I would also like to say thanks for reminding me to do my revision! Now, can you tell me:

  1. Where did germs originate?
  2. What is the boiling point of water?
  3. Describe the process of mafipulation?
  4. What is the name for the box at the end of a piano that contains the 19 forbidden notes? And why must it be kept locked?
  5. Which town was Schubert built in?
Grin
ImhotepIsInvisible · 16/09/2015 22:20

Hello,

It's the OP here. Freaked out a bit after the hacks...

But I wanted to come back to say thanks to all of you who replied.

I definitely like the ideas of the Wildlife Trust ( I'm a complete townie and not outdoorsy at all so if nothing else it would be great to try something new, and there are some really close to me) and walking groups.
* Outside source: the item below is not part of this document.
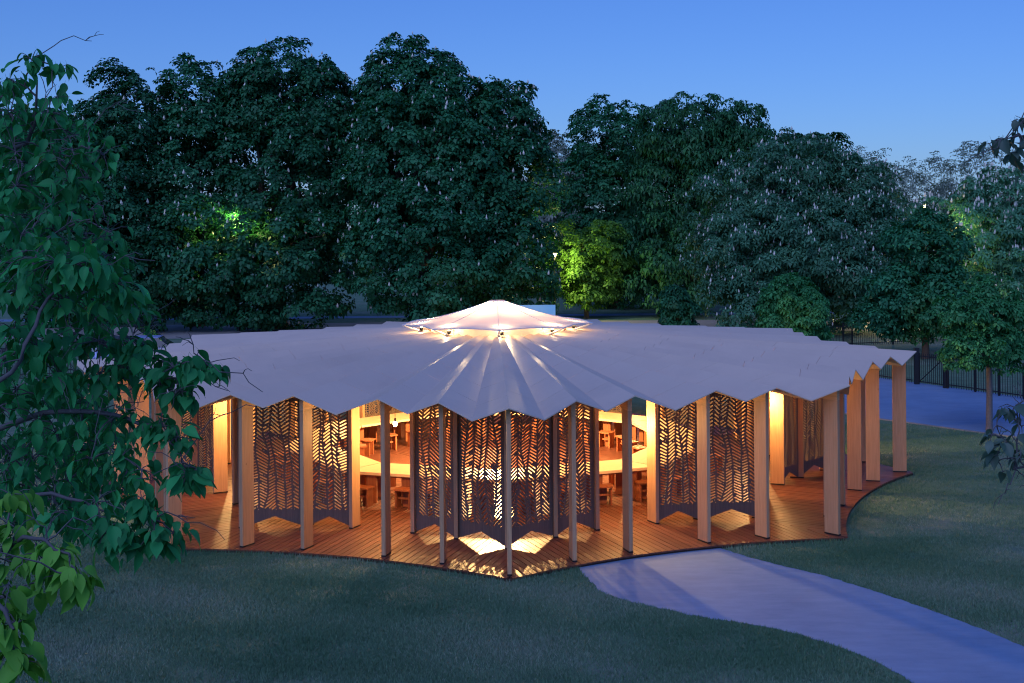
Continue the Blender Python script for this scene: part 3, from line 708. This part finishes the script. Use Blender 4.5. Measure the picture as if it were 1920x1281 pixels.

It's that kind of thing that I'd love some company for.

I will also check out some Christmas volunteering, I adore Christmas so can definitely get on board with that.

I had a really difficult session with my counsellor today, talking about how isolated I feel. I could tell she was stumped and getting a bit frustrated Grin but in seriousness, I was trying to explain how I just feel like people don't like me enough so I don't get a chance to get closer to them. She kept trying to tie it to my childhood and say I am used to rejection and therefore don't open myself up to people but that's simply not true. I do make moves, Ii make an effort, I'm friendly and generous and reliable but it never goes anywhere, and every time I get rejected iyit really hurts. And everyone else I know seems to manage to make close friends and have partners without having to expose their vulnerable side first, so I don't buy that argument anyway.

Been a bit tearful tonight. Might make a list of all the times I've been rejected so maybe my counsellor can tell me where I am going wrong.